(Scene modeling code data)

++++++++

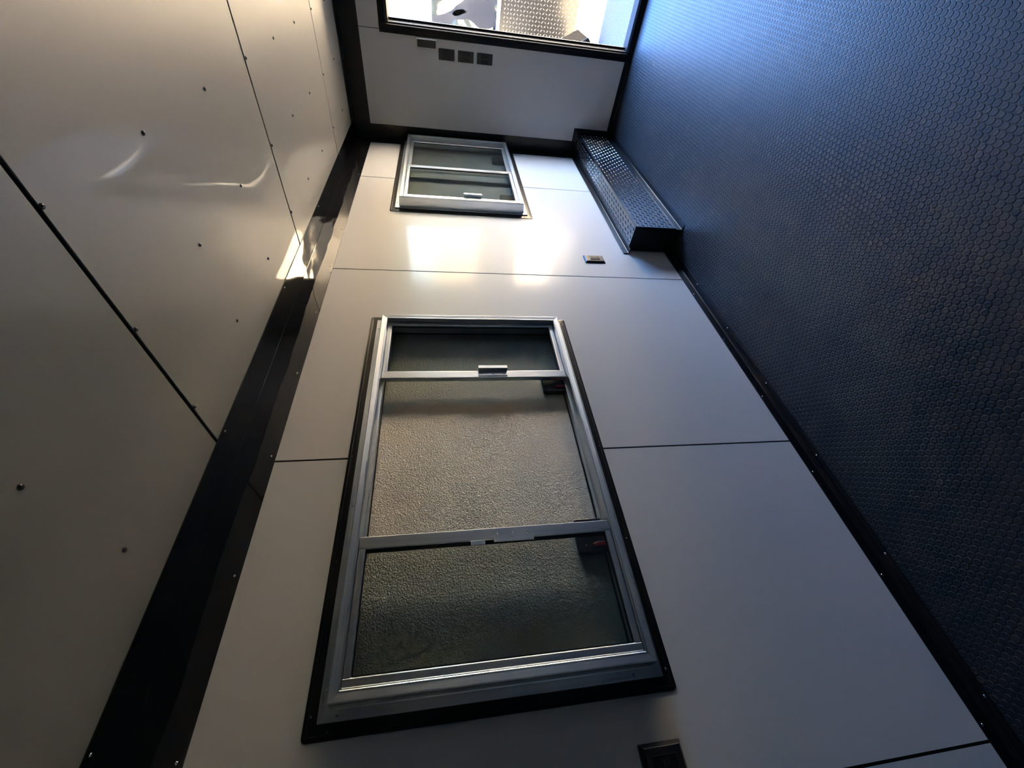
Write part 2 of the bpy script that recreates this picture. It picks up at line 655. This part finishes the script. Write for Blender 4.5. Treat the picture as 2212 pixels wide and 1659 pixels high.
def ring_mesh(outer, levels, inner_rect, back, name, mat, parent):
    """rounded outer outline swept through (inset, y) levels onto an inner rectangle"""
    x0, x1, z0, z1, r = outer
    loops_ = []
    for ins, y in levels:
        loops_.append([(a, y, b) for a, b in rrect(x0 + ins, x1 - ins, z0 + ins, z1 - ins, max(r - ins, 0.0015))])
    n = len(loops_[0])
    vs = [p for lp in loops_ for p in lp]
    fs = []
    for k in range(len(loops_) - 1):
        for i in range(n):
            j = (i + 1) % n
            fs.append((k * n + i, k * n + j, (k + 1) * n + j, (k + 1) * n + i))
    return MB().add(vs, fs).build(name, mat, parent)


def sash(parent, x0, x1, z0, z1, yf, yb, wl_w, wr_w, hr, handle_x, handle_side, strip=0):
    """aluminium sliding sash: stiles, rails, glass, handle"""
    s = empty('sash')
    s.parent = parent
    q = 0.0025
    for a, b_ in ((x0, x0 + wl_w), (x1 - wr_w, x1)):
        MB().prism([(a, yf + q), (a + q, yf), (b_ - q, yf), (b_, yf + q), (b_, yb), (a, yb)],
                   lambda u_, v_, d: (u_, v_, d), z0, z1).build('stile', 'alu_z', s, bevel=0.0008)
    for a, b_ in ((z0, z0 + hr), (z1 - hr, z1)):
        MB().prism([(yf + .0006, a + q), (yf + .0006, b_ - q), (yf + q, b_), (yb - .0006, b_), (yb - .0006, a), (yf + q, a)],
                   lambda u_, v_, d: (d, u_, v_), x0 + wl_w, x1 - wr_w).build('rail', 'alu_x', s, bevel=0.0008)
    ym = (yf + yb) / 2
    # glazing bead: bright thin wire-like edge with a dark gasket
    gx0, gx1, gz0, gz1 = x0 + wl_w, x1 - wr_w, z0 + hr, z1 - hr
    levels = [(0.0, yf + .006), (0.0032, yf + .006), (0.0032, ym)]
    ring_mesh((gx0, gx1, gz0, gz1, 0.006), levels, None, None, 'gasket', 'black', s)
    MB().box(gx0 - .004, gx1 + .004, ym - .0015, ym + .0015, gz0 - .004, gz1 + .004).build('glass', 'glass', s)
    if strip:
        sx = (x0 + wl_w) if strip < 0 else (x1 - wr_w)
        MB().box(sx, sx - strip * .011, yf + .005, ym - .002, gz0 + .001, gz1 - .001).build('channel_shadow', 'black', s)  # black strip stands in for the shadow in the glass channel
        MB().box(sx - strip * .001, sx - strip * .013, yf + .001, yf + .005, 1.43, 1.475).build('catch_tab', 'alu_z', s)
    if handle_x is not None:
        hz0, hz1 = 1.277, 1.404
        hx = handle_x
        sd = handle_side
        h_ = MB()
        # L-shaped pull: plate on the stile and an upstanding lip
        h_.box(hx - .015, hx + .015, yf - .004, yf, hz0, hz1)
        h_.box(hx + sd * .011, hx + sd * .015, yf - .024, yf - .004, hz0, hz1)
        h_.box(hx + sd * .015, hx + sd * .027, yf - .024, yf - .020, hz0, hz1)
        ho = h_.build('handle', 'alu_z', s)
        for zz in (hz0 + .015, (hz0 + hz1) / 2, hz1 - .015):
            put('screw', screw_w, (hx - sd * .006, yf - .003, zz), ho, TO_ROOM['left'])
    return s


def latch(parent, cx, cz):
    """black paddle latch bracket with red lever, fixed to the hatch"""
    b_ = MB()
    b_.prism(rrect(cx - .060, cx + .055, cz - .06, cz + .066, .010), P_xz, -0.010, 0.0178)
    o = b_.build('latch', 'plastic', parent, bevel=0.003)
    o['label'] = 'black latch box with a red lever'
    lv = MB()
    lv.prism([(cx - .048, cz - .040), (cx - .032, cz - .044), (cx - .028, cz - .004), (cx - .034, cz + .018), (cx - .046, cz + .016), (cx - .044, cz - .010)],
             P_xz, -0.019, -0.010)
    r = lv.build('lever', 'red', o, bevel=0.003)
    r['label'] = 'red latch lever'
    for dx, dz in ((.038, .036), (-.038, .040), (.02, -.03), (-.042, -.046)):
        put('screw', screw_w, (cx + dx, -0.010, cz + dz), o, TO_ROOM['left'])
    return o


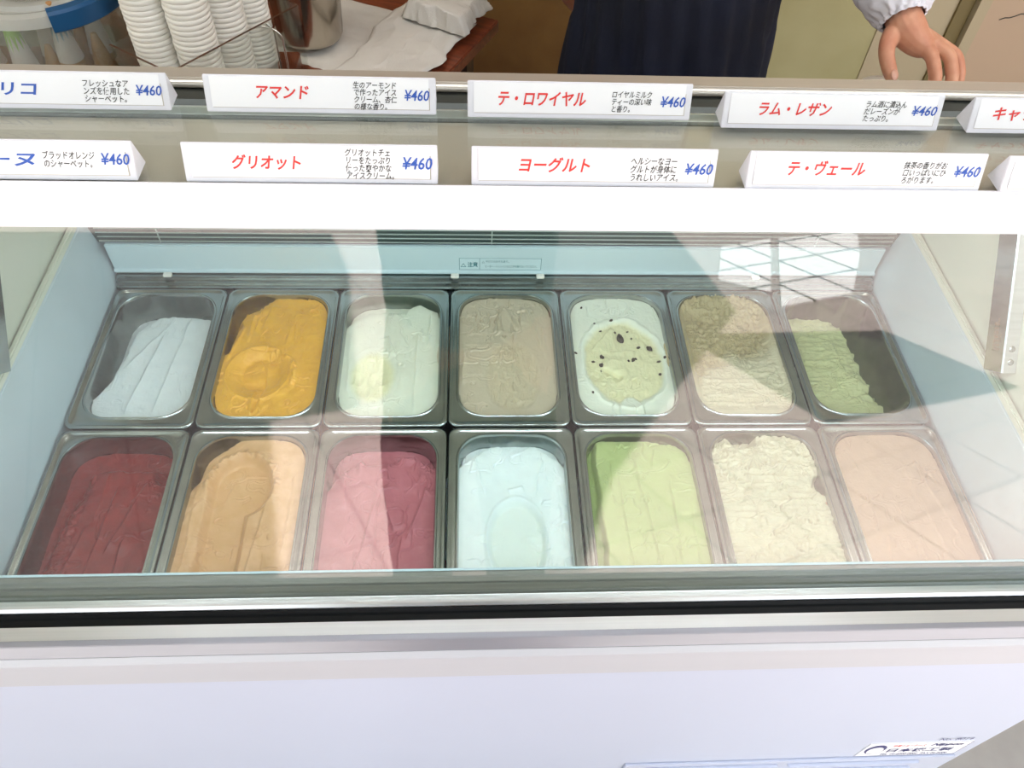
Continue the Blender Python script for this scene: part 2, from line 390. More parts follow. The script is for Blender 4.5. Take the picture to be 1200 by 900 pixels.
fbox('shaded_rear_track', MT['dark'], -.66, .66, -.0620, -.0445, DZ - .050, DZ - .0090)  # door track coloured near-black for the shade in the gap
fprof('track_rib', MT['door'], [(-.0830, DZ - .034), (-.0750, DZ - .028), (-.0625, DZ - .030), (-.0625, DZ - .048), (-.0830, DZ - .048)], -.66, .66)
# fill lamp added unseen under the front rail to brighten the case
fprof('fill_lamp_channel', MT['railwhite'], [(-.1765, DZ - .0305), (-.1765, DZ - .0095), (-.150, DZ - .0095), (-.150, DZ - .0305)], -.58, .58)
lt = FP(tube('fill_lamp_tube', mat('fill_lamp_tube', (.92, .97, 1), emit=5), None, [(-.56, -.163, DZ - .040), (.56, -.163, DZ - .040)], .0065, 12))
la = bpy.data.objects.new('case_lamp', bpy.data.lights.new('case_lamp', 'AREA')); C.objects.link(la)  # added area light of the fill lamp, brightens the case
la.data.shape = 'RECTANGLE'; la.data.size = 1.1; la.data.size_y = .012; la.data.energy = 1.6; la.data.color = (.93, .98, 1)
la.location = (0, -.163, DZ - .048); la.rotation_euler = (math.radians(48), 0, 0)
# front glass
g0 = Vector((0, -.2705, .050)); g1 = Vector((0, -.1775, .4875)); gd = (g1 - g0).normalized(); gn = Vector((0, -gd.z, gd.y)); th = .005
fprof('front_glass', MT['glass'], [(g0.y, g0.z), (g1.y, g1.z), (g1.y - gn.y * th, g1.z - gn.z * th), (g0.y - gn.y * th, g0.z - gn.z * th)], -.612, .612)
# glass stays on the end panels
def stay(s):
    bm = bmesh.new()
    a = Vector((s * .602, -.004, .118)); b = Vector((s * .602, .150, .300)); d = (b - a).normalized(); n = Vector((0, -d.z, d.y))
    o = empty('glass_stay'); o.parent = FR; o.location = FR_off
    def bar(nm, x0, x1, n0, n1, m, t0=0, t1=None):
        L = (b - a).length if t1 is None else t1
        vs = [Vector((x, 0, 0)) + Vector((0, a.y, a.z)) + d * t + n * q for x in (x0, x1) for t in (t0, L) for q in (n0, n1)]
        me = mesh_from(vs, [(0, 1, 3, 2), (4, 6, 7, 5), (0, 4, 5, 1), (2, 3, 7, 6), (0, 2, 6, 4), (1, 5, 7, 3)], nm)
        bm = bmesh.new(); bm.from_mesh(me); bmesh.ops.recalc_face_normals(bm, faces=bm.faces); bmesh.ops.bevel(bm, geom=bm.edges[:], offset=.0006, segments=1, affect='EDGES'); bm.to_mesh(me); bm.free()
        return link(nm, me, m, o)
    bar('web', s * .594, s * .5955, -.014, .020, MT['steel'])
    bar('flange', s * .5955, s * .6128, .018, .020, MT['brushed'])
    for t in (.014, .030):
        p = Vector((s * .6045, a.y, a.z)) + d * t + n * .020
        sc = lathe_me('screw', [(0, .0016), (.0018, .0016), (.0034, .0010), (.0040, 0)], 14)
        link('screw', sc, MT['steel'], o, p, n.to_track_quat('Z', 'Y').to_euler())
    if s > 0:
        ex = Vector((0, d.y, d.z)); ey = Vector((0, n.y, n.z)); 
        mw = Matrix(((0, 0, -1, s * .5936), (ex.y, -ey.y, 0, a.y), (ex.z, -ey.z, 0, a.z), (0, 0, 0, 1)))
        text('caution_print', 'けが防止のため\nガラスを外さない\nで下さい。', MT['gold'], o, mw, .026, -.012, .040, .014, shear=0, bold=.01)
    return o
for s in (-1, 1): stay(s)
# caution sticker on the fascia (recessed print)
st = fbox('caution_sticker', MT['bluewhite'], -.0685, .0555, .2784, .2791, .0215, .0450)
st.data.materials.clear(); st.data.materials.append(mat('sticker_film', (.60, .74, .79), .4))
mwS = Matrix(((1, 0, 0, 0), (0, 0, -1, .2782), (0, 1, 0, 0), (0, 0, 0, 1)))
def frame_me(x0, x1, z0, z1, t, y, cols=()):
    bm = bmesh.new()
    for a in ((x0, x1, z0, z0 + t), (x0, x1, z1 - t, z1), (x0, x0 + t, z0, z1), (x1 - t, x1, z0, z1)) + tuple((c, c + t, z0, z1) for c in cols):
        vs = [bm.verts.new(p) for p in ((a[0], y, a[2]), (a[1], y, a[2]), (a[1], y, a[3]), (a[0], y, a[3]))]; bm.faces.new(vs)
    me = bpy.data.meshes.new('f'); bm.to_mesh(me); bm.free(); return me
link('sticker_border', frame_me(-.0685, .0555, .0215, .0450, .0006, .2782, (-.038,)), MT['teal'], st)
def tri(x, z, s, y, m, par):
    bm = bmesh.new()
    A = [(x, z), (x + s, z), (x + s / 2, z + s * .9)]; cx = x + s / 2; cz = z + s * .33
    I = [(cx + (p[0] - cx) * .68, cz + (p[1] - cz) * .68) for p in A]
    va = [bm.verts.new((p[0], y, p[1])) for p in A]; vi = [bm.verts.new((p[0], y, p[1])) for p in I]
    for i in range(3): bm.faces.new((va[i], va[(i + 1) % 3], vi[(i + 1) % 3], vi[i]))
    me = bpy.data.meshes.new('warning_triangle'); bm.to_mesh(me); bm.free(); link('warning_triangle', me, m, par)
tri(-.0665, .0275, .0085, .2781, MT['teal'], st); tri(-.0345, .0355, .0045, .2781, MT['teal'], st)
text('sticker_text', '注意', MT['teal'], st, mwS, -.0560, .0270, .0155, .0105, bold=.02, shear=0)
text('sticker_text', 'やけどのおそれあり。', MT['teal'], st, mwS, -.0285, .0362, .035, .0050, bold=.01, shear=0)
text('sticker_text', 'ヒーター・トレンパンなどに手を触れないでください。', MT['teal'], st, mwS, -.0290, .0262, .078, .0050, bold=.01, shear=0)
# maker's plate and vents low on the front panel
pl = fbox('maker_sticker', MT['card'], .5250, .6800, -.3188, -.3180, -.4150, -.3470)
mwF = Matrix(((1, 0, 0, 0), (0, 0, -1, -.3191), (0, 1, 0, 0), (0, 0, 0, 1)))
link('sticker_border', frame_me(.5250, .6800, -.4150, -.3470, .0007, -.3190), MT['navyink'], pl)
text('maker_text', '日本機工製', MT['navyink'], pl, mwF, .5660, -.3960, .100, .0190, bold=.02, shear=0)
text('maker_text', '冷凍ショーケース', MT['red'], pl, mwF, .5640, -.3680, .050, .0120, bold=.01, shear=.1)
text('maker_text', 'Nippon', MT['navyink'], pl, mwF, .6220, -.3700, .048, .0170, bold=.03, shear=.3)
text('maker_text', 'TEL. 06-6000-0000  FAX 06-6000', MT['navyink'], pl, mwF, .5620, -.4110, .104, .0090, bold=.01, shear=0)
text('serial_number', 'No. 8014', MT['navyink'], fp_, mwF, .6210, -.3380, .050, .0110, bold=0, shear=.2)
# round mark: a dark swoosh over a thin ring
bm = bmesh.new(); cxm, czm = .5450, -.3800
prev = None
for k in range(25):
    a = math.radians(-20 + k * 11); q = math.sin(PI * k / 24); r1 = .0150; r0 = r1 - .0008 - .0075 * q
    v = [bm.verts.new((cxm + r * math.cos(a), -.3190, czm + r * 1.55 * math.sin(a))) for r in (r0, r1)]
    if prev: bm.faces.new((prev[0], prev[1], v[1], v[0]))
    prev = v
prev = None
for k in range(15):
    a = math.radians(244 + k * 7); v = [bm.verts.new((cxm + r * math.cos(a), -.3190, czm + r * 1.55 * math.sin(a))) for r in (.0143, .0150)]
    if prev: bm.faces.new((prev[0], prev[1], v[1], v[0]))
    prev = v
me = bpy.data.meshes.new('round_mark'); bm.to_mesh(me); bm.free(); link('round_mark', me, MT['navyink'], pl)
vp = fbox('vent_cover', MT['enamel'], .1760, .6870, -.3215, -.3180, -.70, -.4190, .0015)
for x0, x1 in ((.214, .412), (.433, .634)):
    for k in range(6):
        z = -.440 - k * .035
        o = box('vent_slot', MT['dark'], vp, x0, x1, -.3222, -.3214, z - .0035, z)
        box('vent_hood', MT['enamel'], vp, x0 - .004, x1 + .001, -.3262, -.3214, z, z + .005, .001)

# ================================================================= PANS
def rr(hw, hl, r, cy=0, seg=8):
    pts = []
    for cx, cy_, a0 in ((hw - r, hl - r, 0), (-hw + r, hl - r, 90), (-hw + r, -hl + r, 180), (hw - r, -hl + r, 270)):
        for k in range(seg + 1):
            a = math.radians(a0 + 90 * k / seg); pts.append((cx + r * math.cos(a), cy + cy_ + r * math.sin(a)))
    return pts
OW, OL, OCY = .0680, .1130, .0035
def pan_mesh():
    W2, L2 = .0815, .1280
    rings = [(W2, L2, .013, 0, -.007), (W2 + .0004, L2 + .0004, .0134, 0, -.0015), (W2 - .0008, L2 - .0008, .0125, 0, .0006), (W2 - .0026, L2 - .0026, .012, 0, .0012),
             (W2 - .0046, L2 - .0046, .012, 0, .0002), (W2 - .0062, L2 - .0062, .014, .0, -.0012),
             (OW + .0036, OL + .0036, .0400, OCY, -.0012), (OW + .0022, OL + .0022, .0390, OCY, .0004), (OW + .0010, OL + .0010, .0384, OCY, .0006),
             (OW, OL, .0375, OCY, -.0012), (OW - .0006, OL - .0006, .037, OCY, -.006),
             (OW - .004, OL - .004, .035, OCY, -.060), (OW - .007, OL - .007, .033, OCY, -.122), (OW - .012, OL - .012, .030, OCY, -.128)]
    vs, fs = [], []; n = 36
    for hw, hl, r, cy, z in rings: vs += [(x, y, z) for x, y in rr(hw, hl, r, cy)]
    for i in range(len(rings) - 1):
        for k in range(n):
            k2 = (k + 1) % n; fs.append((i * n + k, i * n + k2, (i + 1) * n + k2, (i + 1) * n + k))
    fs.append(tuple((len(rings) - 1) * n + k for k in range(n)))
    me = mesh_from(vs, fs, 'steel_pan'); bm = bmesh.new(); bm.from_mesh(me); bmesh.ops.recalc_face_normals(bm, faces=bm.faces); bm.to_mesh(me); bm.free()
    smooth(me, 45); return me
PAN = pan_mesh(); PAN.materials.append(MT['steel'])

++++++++

* What to do: In the listing above, find each line with the word "pixels" and copy it.

* Exercise response:
Write part 2 of the bpy script that recreates this picture. It picks up at line 655. This part finishes the script. Write for Blender 4.5. Treat the picture as 2212 pixels wide and 1659 pixels high.
Continue the Blender Python script for this scene: part 2, from line 390. More parts follow. The script is for Blender 4.5. Take the picture to be 1200 by 900 pixels.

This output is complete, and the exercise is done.